Pew also defined millennials as residents aged 20-34 as of 2012, meaning people born between 1978 and 1992, while Brooking defined the generation as those born between 1981-1997.  

Neither the older Pew study nor this Brookings report suggests that Philadelphia is a particularly young city. Pew pegged the millennial percentage of the city’s population at 26 percent, and Brookings places the region at 23.4 percent, good for 60th among the hundred largest metro areas and even with the national average.

Looking at 2015 Census data for just Philadelphia County, and the numbers improve slightly: 29.6 percent of the city’s population were aged 18-34 that year.  

According to the Brookings data, the Delaware Valley remains a draw for millennials in absolute terms. With 1.4 million ‘80s and ‘90s babies within its borders, the Philadelphia MSA, home to six million in total, has the seventh largest number of millennials. In terms of millennial educational attainment, the region did relatively well, coming in at 17th, with college graduates making up 43 percent of those aged 25-34 in the area, compared to 36 percent nationwide. The region attracted young adults across racial lines with 57 percent of millennials identifying as white, 22 percent black, 11 percent Hispanic, seven percent Asian and 2 percent, two or more races. While whites make up the largest share of the millennial population, the generation is slightly more racially diverse than the region as a whole, which is 62.6  percent white. 

Within the Keystone state, the Philly region ranked as the most millennial-happy region, narrowly beating out Harrisburg, which weighed in with a 22 percent millennial population. Pittsburgh came in a close third, with a 21.6 percent representation. 

The Philadelphia metro area’s poverty rate among millennials was 14.6 percent, placing the region somewhere in the middle of the pack compared to other metros. Economic distress is most common among millennials in McAllen, Texas where 31 percent of the cohort live below the poverty line while San Jose— Silicon Valley — has the smallest share of millennials living in poverty with only seven percent checking that box. Washington D.C. and Ogden, Utah rank just below the Northern California tech hub with nine percent of millennials in both cities living in poverty. The Philly region’s millennial poverty  rate is just slightly higher than its overall poverty rate of 13 percent. 

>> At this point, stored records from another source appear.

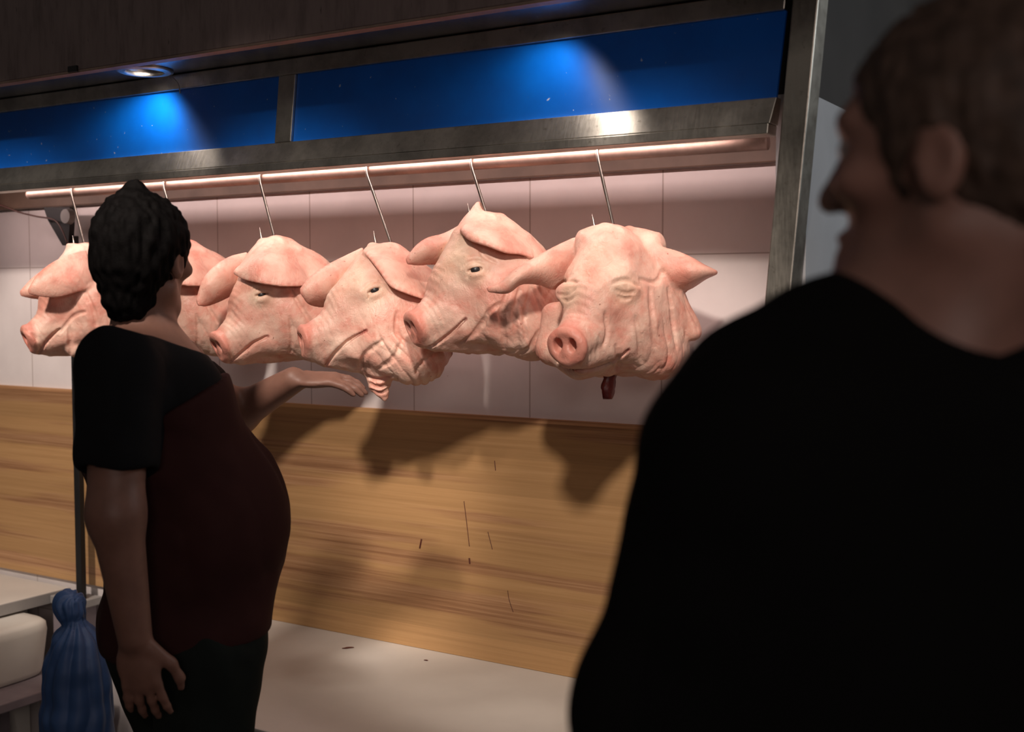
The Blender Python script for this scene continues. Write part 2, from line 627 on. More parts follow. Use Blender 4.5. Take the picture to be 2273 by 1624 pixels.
def rounded_tub(name, cx, cy, z0, wx, wy, h, r, mat):
    bm = B()
    rings = []
    prof = [(0.80, 0.0, 0.6), (0.90, 0.004, 0.9), (0.93, 0.02, 1.0), (1.0, h - 0.035, 1.0), (0.985, h - 0.012, 1.0), (0.93, h - 0.002, 1.0), (0.80, h, 1.0)]
    for s, z, q in prof:
        ring = []
        for k in range(40):
            a = 2 * PI * k / 40
            e = 0.42
            x = math.copysign(abs(math.cos(a)) ** e, math.cos(a)) * wx / 2 * s
            y = math.copysign(abs(math.sin(a)) ** e, math.sin(a)) * wy / 2 * s
            ring.append(bm.verts.new((cx + x, cy + y, z0 + z)))
        rings.append(ring)
    for a, b in zip(rings, rings[1:]):
        for k in range(40):
            bm.faces.new((a[k], a[(k + 1) % 40], b[(k + 1) % 40], b[k]))
    bm.faces.new(rings[0][::-1])
    bm.faces.new(rings[-1])
    return obj(name, bm, mat, None, True)


tb = rounded_tub('plastic_tub', -3.385, 2.22, 0.3755, 0.30, 0.44, 0.18, 0.05, M_tub)
tag(tb, 'white plastic tub with rounded corner on the low grey shelf', 'tub')

# black pole with its bracket and cable
pp = at(146, 900, 2.50)
bp = empty('black_pole', (pp.x, 2.50, 0.593))
tag(bp, 'thin black upright pole behind the leftmost pig head', 'pole')
bm = add_box(B(), pp.x - 0.014, pp.x + 0.014, 2.535, 2.555, 0.5925, 1.80, 0.002)
child('upright', bm, M_black, bp)
q = [at(px, py, 2.545) for px, py in ((108, 461), (166, 461), (166, 500), (163, 545), (150, 545), (118, 490))]
bm = B()
f = bm.faces.new([bm.verts.new(v) for v in q])
g = bmesh.ops.extrude_face_region(bm, geom=[f])
for v in [e for e in g['geom'] if isinstance(e, bmesh.types.BMVert)]:
    v.co.y -= 0.02
brk = child('bracket', bm, M_black, bp)
pc = at(150, 480, 2.51)
bm = B()
bmesh.ops.create_cone(bm, cap_ends=True, segments=32, radius1=0.026, radius2=0.023, depth=0.02,
                      matrix=Matrix.Translation(pc) @ Matrix.Rotation(PI / 2, 4, 'X'))
o = obj('pulley_cover', bm, M_grey, brk)
bm = add_tube(B(), catmull([at(px, py, 2.50) for px, py in ((-60, 440), (0, 455), (40, 470), (80, 480), (118, 487), (135, 505), (150, 540))], 8), 0.0028, 8)
cb = obj('power_cable', bm, M_cable, None, True)
tag(cb, 'thin dark cable running from the left edge to the black bracket', 'cable')

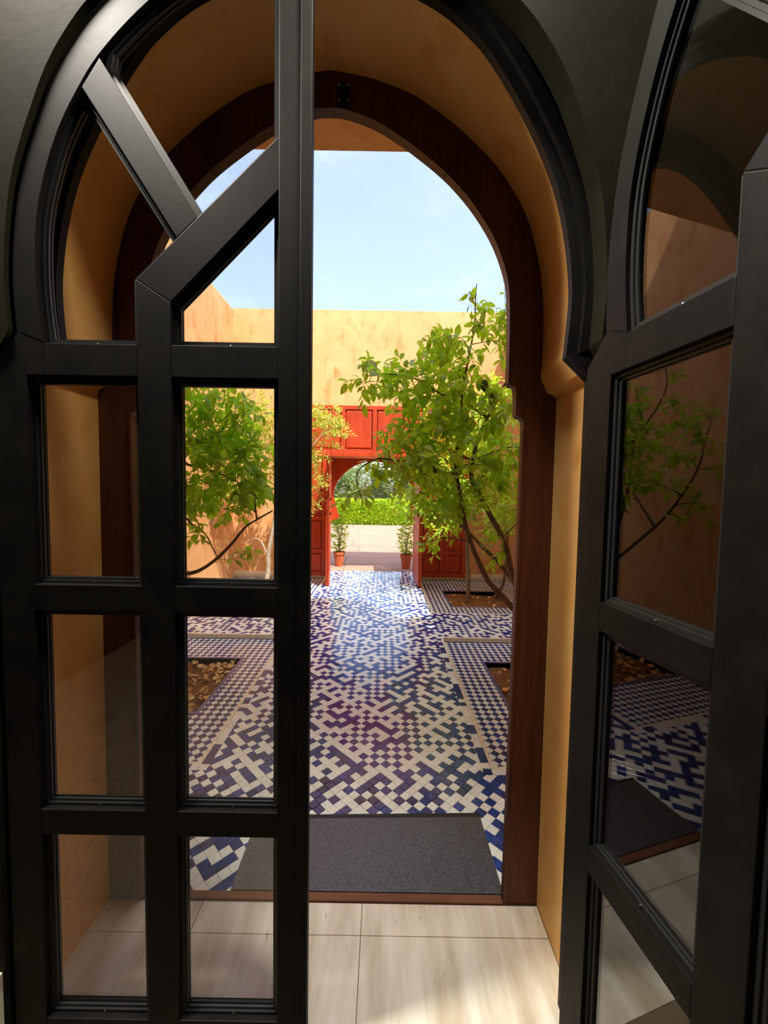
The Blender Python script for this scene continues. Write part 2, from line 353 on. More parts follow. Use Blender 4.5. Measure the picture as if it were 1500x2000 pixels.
b = MB(); b.box((-.914, 1.457, -.02), (.488, 1.489, .008)); b.build('door_threshold', 'threshold_wood', bevel=.003, label='worn reddish wooden threshold strip between travertine and doormat', cat='threshold')

# ================================================================== fixed black ring of the glazed doors
rg = empty('door_ring_frame', (-.205, 1.14, 0), label='black metal horseshoe frame fixed in the archway behind the doors', cat='door frame')
def offs(curve, d):
    out = []
    for i, p in enumerate(curve):
        a, c = Vector(curve[max(i - 1, 0)]), Vector(curve[min(i + 1, len(curve) - 1)]); u = (c - a).normalized(); out.append((p[0] - u.y * d, p[1] + u.x * d))
    return out
IN = RING_IN; OUT = offs(RING_IN, .062); OUT[0] = (0, OUT[0][1]); MID = offs(RING_IN, .03); MID[0] = (0, MID[0][1])
b = MB(); b.band(both(IN, cx=0), both(MID, cx=0), -.004, .02); b.build('stop_moulding', 'black_iron', rg, smooth=35, fix=True)
b = MB(); b.band(both(MID, cx=0), both(OUT, cx=0), -.019, .02); b.build('arch_frame', 'black_iron', rg, smooth=35, fix=True)
for s in (1, -1):
    b = MB(); b.prism([(s * .708, 1.982), (s * .772, 2.0), (s * .81, 1.965), (s * .832, 1.935), (s * .832, .0), (s * .775, .0), (s * .775, 1.92)], -.019, .02); b.build('jamb', 'black_iron', rg, fix=True)

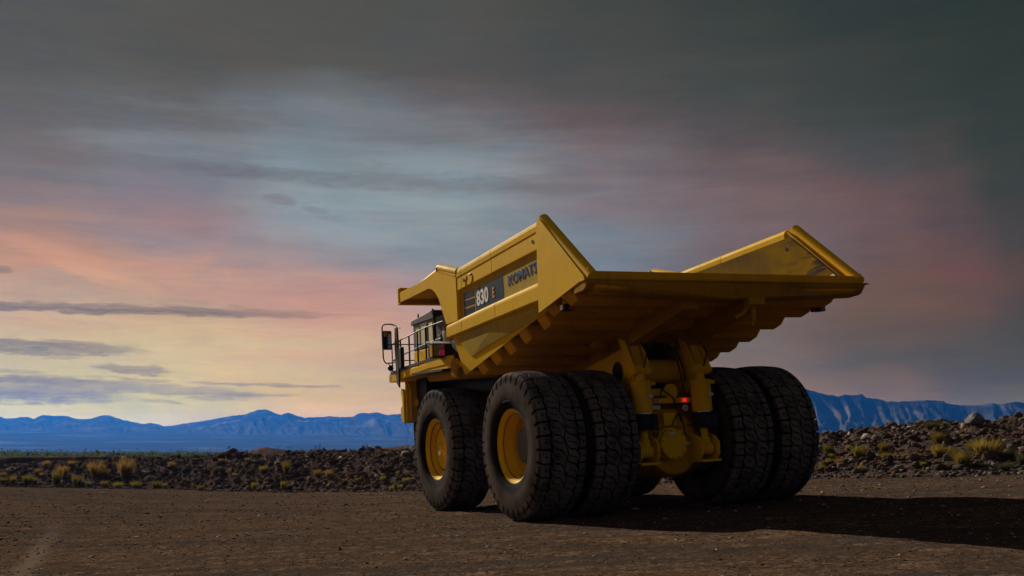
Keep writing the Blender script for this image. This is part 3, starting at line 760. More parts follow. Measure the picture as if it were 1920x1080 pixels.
# ladder post and mirror
MB().prism([(8.92,3.70),(8.90,5.0),(8.95,5.62),(9.17,5.62),(9.24,4.95),(9.14,3.86)], -3.58, -3.53).build('ladder_post', DKG, truck, bevel=.01)
MB().box((-3.62,8.52,4.27),(-3.50,8.80,4.95)).build('handrail_guard', DKG, truck, bevel=.03)
yM = 9.75
mf = MB().tube([(-3.42,9.1,5.60),(-3.36,9.5,5.70),(-3.42,yM,5.78),(-3.50,yM,5.80),(-3.68,yM,5.80),(-3.78,yM,5.76),(-3.80,yM,5.68),(-3.80,yM,5.2),(-3.79,yM,4.72),(-3.76,yM,4.60),(-3.70,yM,4.54),(-3.56,yM-.1,4.54),(-3.5,9.2,4.56)], .022, 8).build('mirror_frame', BLK, truck, smooth=60)
rot = (0, 0, math.radians(4))
mbx = MB().prism_y([(-.13,-.30),(-.15,-.26),(-.15,.28),(-.12,.31),(.12,.31),(.15,.28),(.15,-.26),(.12,-.30)], -.02, .02)
mo = mbx.build('mirror_housing', BLK, mf, loc=(-3.655,yM-.04,5.27), rot=rot)
MB().prism_y([(-.125,-.27),(-.125,.27),(.125,.27),(.125,-.27)], -.026, -.021).build('mirror_glass', MIR, mf, loc=(-3.655,yM-.04,5.27), rot=rot)
MB().lathe([(-.02,.09),(.0,.10),(.03,.08)], axis='y', o=(-3.575,yM-.05,4.38), n=20).build('spot_mirror', DKG, mf, smooth=60)
MB().tube([(-3.64,yM-.05,4.55),(-3.64,yM-.05,4.50),(-3.60,yM-.05,4.46)], .012, 6).build('spot_mirror_arm', BLK, mf)
# handrails
hr = MB().tube([(-3.5,9.72,4.2),(-3.5,9.72,5.16)], .02, 8).build('handrail', BLK, truck, smooth=60)
for y, zb_, zt in ((8.88,4.2,5.2),(8.05,4.2,5.24),(7.28,4.25,5.28),(6.56,4.3,5.32),(5.82,4.35,5.32)):
    MB().tube([(-3.5,y,zb_),(-3.5,y,zt)], .028, 8).build('post', BLK, hr, smooth=60)
MB().tube([(-3.5,9.72,5.14),(-3.5,9.0,5.17),(-3.5,8.85,5.20),(-3.5,8.4,5.22),(-3.5,7.28,5.29),(-3.5,6.4,5.33),(-3.5,5.3,5.34),(-3.5,5.1,5.34)], .02, 8).build('top_bar', BLK, hr, smooth=60)
MB().tube([(-3.5,9.72,4.62),(-3.5,8.9,4.70),(-3.5,8.5,4.72),(-3.5,7.28,4.80),(-3.5,6.4,4.85),(-3.5,5.3,4.88)], .018, 8).build('mid_bar', BLK, hr, smooth=60)
for z in (5.14, 4.62):
    MB().tube([(-3.5,9.74,z),(-1.9,9.74,z)], .017, 8).build('front_bar', BLK, hr, smooth=60)
for x in (-2.7, -2.0):
    MB().tube([(x,9.74,4.14),(x,9.74,5.14)], .02, 8).build('post', BLK, hr, smooth=60)
# cab
cabx0, cabx1 = -2.75, -.6
cab = MB().box((cabx0,7.85,4.90),(cabx1,9.75,5.80)).build('cab', CABG, truck, bevel=.03)
MB().box((cabx0,7.85,4.15),(cabx1,9.75,4.90)).build('cab_base', YEL, cab, bevel=.03)
MB().box((cabx0-.012,7.80,4.16),(cabx0+.3,8.35,4.88)).build('cab_step_panel', YEL, cab, bevel=.02)
MB().prism([(7.78,5.76),(7.78,6.02),(9.78,5.90),(9.86,5.76)], cabx0-.04, cabx1).build('cab_roof', CABG, cab, bevel=.012)
MB().box((cabx0,7.80,4.2),(cabx1,7.845,5.98)).build('cab_rear_panel', BLK, cab)
for y in (8.0, 9.35):
    MB().box((cabx0+.03,y-.04,5.92),(cabx0+.07,y+.04,6.08)).build('roof_lug', BLK, cab, bevel=.01)
dr = MB().box((cabx0-.016,8.38,4.95),(cabx0-.003,9.02,5.70)).build('cab_door', DKG, cab, bevel=.005)
MB().box((cabx0-.022,8.46,5.04),(cabx0-.017,8.94,5.62)).build('door_window', GLS, dr)
MB().box((cabx0-.012,9.14,5.05),(cabx0-.003,9.44,5.60)).build('side_window', GLS, cab)
MB().box((cabx0-.012,7.93,5.06),(cabx0-.003,8.28,5.66)).build('side_window', GLS, cab)
MB().box((cabx0-.014,9.04,4.95),(cabx0-.004,9.10,5.66)).build('door_pillar', BLK, cab)
# electrical cabinet with payload display behind the cab
eb = MB().box((-3.30,4.75,4.16),(-2.0,6.3,4.74)).build('electrical_cabinet', BLK, truck, bevel=.02)
MB().box((-3.0,5.2,4.74),(-1.2,7.0,5.7)).build('cabinet_stack', BLK, truck, bevel=.02)
mb = MB().add([(-3.98,4.96,4.66),(-3.30,4.96,4.80),(-3.30,5.45,4.84),(-3.98,5.45,4.70),(-3.98,4.96,4.69),(-3.30,4.96,4.83),(-3.30,5.45,4.87),(-3.98,5.45,4.73)],
   [(0,3,2,1),(4,5,6,7),(0,1,5,4),(1,2,6,5),(2,3,7,6),(3,0,4,7)])
dbx = MB().box((-3.88,5.0,4.30),(-3.30,5.4,4.70)).build('payload_display', BLK, truck, bevel=.01)
MB().prism([(4.92,4.68),(4.92,4.71),(5.42,4.80),(5.42,4.77)], -3.92, -3.28).build('display_hood', SILV, dbx)
MB().box((-3.855,4.988,4.345),(-3.535,4.999,4.67)).build('display_screen', SCR, dbx)
MB().box((-3.92,5.0,4.33),(-3.882,5.1,4.66)).build('display_side_plate', YEL, dbx)
def seg7(mb, x, z, w, h, on):
    t = .016; y0, y1 = 4.980, 4.987
    S = {'a':((x,z+h-t),(x+w,z+h)),'g':((x,z+h/2-t/2),(x+w,z+h/2+t/2)),'d':((x,z),(x+w,z+t)),'f':((x,z+h/2),(x+t,z+h)),'b':((x+w-t,z+h/2),(x+w,z+h)),'e':((x,z),(x+t,z+h/2)),'c':((x+w-t,z),(x+w,z+h/2))}
    for k in on:
        (a, b_), (c, d) = S[k]; mb.box((a, y0, b_), (c, y1, d))
mb = MB(); seg7(mb, -3.70,4.375,.06,.13,'abged'); seg7(mb, -3.60,4.375,.06,.13,'abcdef'); seg7(mb, -3.70,4.535,.06,.11,'a'); seg7(mb, -3.60,4.535,.06,.12,'a')
mb.build('display_digits', REDD, dbx)
bc = MB().lathe([(4.82,.065),(5.12,.065),(5.14,.05)], axis='z', o=(-3.2,5.75,0), n=20).build('beacon', WHT, truck, smooth=40)
MB().lathe([(5.14,.055),(5.25,.05),(5.28,.03)], axis='z', o=(-3.2,5.75,0), n=20).build('orange_cap', ORG, bc, smooth=40)
MB().box((-3.3,5.9,4.75),(-3.1,6.1,5.05)).build('grey_box', CABG, truck, bevel=.01)
# cabin-side guards near the front wall
MB().box((-3.42,4.3,4.35),(-3.3,4.7,4.75)).build('deck_guard', BLK, truck)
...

The Brookings study attempts to disaggregate millennials in an effort to stop discussing tens of millions of Americans as a single, monolithic entity often discussed as a reductive amalgamation of its relative differences from prior generations: educated, city-dwelling young adults with smartphone addictions and avocado cravings.  

While it’s true that millennials have graduated from college in greater numbers than prior generations, the vast majority (64 percent) never earned a degree. While a lot (24.7 percent) of millennials live in a metro area’s urban core, most are in the suburbs (46.3 percent) or the exurbs (20.9 percent) — and those numbers exclude millennials in truly rural areas far from an urban center.

The broad intergenerational trends track across regions and races — urban millennials of all races are more likely not to be married, not own a home, have more education, and be living in poverty than prior generations.

But among millennials no matter where they live, whites and Asians are more likely than blacks and Hispanics to have gone to college, gotten married, own a home, and earn a decent salary.

The report also suggests that not all the factors driving population growth are within a region’s control. All of the top 10 fastest growing millennial populations, with growth rates exceeding 10 percent, were in temperate and scenic parts of the South and West, with Colorado Springs coming in first, San Antonio, second and Denver, third. Orlando and Honolulu ranked fourth and fifth. Amazon’s hometown of Seattle, a place of great interest to Philadelphia in recent months, came in 10th with a millennial growth rate of 11 percent. 

 

Editors Note: This article was updated on Feb.1 to clarify that the Brookings Institution report did not directly comment on any earlier research on Philadelphia’s millennial population.